When Students Shape the Menu
A few weeks ago, I watched our students heatedly debate how hot a hot sauce should be. They weren’t arguing about whether they could make one—that seemed to be a given—but rather, how far they wanted to push the flavor. They added a squeeze of lime, a few spices, and suddenly the conversation shifted. They were no longer following a recipe: they were making the dish their own.
Every year, our Teen Culinary Apprentices take on a unique challenge: conceiving, developing, and presenting three canapés for hundreds of guests at our Art of Cooking gala. The student tasting stations are a real-world stage for the teens to step into professional roles.
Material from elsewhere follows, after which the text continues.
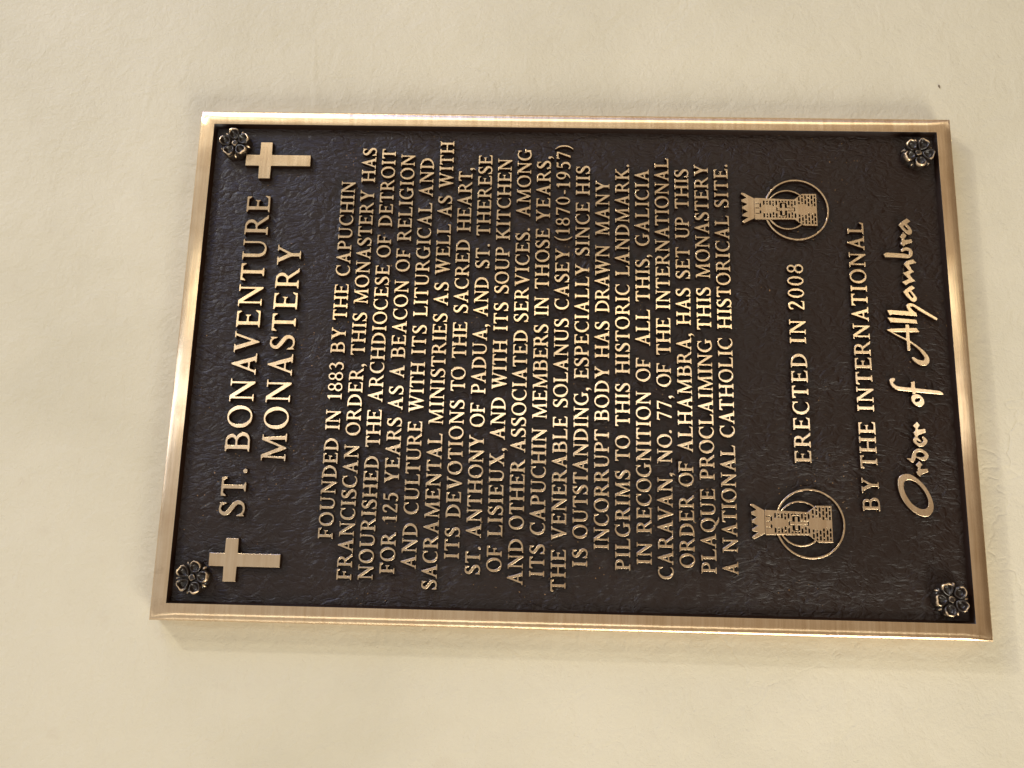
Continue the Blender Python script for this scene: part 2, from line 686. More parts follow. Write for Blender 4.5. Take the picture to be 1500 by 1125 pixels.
def line(x0, y0, x1, y1, w):
    """slanted stroke with horizontal cuts, w measured horizontally"""
    return ('P', [(x0, y0), (x0 + w, y0), (x1 + w, y1), (x1, y1)])


def catm(P, n=6):
    o = []
    N_ = len(P)
    for i in range(N_ - 1):
        g = lambda k: P[min(max(k, 0), N_ - 1)]
        p0, p1, p2, p3 = g(i - 1), g(i), g(i + 1), g(i + 2)
        for j in range(n):
            t = j / n
            o.append(tuple(.5 * (2 * b + (c - a) * t + (2 * a - 5 * b + 4 * c - d) * t * t + (-a + 3 * b - 3 * c + d) * t ** 3)
                           for a, b, c, d in zip(p0, p1, p2, p3)))
    o.append(tuple(P[-1]))
    return o


def bowl(x, y0, y1, xr, thick=TS):
    """D-shaped ring between y0 and y1, from x to xr"""
    cy, ry = (y0 + y1) / 2, (y1 - y0) / 2
    rx = min(xr - x, ry * 1.25)
    cx = xr - rx
    o = [(x, y0)] + ellipse(cx, cy, rx, ry, -90, 90, 28, power=2.15) + [(x, y1)]
    t = TT * 0.92
    i = [(x - .01, y0 + t)] + ellipse(cx, cy, rx - thick, ry - t, -90, 90, 28, power=2.0) + [(x - .01, y1 - t)]
    return ('G', [('P', o), ('H', i)])


def arm(x0, x1, y, up, w=TT, flare=.12, tip=.045):
    """horizontal arm with a wedge terminal; up=+1 terminal rises, -1 hangs"""
    if up > 0:
        return ('P', [(x0, y), (x1 - .02, y), (x1 + .02, y + w + flare), (x1 + .02 - tip, y + w + flare), (x1 - .14, y + w), (x0, y + w)])
    return ('P', [(x0, y), (x0, y - w), (x1 - .14, y - w), (x1 + .005 - tip, y - w - flare), (x1 + .005, y - w - flare), (x1 - .01, y)])


def midarm(x0, x1, y):
    w = TT * .92
    return ('P', [(x0, y - w / 2), (x1 - .09, y - w / 2), (x1 - .035, y - w / 2 - .075), (x1, y - w / 2 - .075), (x1, y + w / 2 + .075), (x1 - .035, y + w / 2 + .075), (x1 - .09, y + w / 2), (x0, y + w / 2)])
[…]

Not as assistants, but as creative leads. Because the canapé menu isn’t handed to them—it evolves from their own ideas.
Over the past few weeks, our class time at Hillcrest High School in Queens has been dedicated to the process of tasting and refining the bites they’ll serve on the night. Realizing their dishes would be served to hundreds of guests at a fundraising gala in Manhattan sparked a new level of energy in the room. One of my students, Tawdrea, pitched Buffalo Cauliflower bites to the class, and they all immediately agreed. They knew they wanted to make something seasonal (even in winter), so we built a dish around citrus. They wanted to make a fruity chutney, so we started exploring Indian street food.
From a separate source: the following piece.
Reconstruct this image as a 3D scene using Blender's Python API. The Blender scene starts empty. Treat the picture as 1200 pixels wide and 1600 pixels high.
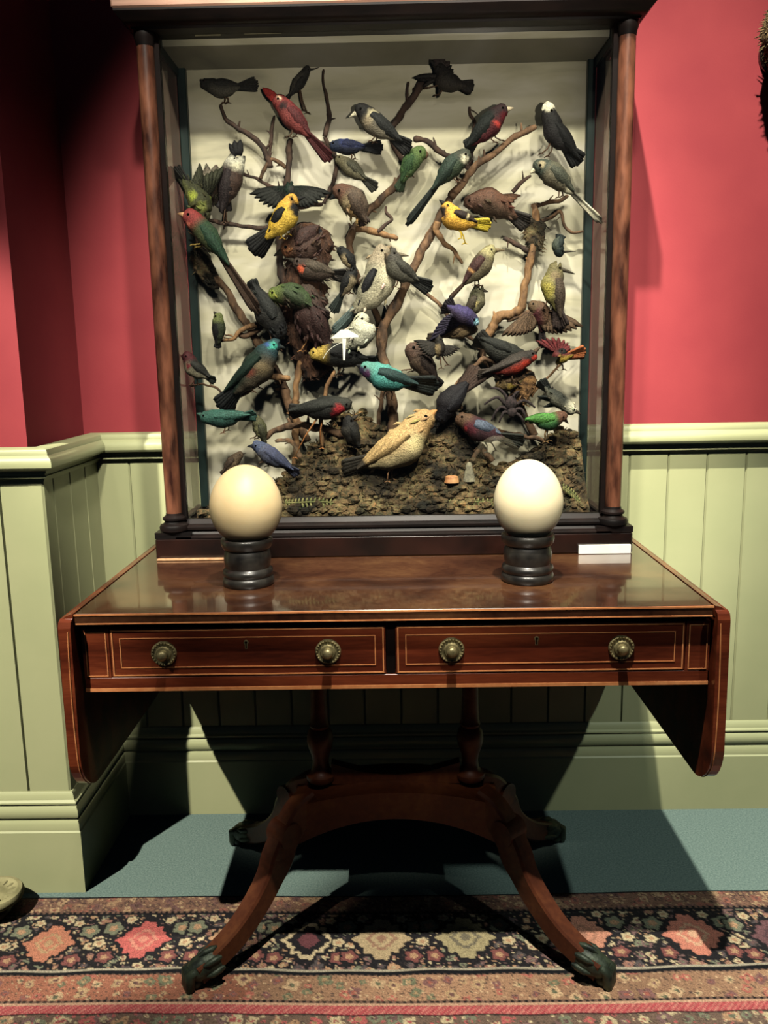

They started showing up to class early, being more expressive about every bite, and focusing on their knife work. They’re even a little competitive now that they feel real ownership over the menu. They want to impress! Just a week after I taught them how, Tanisha and Shakiba cut perfect citrus supremes without any guidance. I trained in kitchens like Chez Panisse, and I’ve seen plenty of professional cooks struggle with that level of precision. They’re taking it seriously, because we’re taking them seriously.
Growth like that doesn’t come out of nowhere. Over 20 weeks, the Apprentices build knife skills, learn to balance flavor, and develop the confidence to trust their own instincts in the real world. Some come with experience—one student even runs a baking business—while others are brand new to cooking. By the time we reach gala preparation, however, they’re collaborating, problem-solving, and organizing like they’ve been doing this for years.
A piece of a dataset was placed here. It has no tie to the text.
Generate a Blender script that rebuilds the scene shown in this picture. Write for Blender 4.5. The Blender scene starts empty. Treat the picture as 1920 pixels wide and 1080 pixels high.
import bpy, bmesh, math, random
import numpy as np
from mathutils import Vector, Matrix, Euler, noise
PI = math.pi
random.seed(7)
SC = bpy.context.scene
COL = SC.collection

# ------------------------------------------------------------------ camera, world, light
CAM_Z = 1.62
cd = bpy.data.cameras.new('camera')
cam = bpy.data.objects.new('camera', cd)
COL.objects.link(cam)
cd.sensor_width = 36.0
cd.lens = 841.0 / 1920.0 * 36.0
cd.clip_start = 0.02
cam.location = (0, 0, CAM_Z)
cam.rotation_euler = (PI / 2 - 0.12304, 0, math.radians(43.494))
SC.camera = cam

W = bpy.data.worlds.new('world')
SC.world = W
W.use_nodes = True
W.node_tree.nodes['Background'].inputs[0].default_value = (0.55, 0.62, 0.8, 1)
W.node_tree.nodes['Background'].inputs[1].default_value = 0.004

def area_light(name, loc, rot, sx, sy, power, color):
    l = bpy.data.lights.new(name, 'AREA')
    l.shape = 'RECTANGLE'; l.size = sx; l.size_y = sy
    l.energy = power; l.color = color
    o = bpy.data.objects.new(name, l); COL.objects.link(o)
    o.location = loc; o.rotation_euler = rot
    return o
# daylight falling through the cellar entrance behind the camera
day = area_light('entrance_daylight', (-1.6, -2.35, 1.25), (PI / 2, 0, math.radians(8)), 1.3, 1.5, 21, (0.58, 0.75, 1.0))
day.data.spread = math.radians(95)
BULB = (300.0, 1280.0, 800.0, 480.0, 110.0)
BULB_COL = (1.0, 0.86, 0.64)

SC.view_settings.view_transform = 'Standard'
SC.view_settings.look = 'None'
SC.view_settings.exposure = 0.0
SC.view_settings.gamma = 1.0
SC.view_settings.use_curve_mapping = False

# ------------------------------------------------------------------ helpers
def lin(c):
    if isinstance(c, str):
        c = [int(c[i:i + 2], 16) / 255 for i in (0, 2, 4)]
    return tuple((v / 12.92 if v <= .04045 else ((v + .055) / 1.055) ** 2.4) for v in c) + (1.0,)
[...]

When guests stop by the student stations, they’ll see Buffalo cauliflower tossed in a Calabrian chili hot sauce, crispy pani puri layered with cherry chutney and fresh herbs, and bright endive cups with winter citrus and toasted sourdough. What they might not see are the hours these students have poured into getting every detail right: tasting sauces one tablespoon at a time, debating textures, and reworking plating until it felt just right. As an educator, my goal is to step back and let them run the kitchen by the end of the apprenticeship—and during this process, I’ve watched them do exactly that. They’re not just cooking recipes; they’re thinking like chefs, using what we call their “chef brain” to balance flavor and improvise when something doesn’t go as planned. Over time, I’ve watched these students go from asking for constant reassurance to trusting their own instincts.
That’s what makes this gala experience so special. These students aren’t simply helping in the kitchen or serving guests; they’re presenting ideas they’ve shaped together. The Teen Culinary Apprenticeship program prepares them for a lifetime of cooking: when groceries are expensive and food access isn’t always consistent, knowing how to improvise in the kitchen isn’t just a skill, it’s a form of independence. Whether they use these skills to feed themselves and their families or step into careers in the culinary world, for one special night at the gala they get to share their hard work with a room full of people who believe in their potential.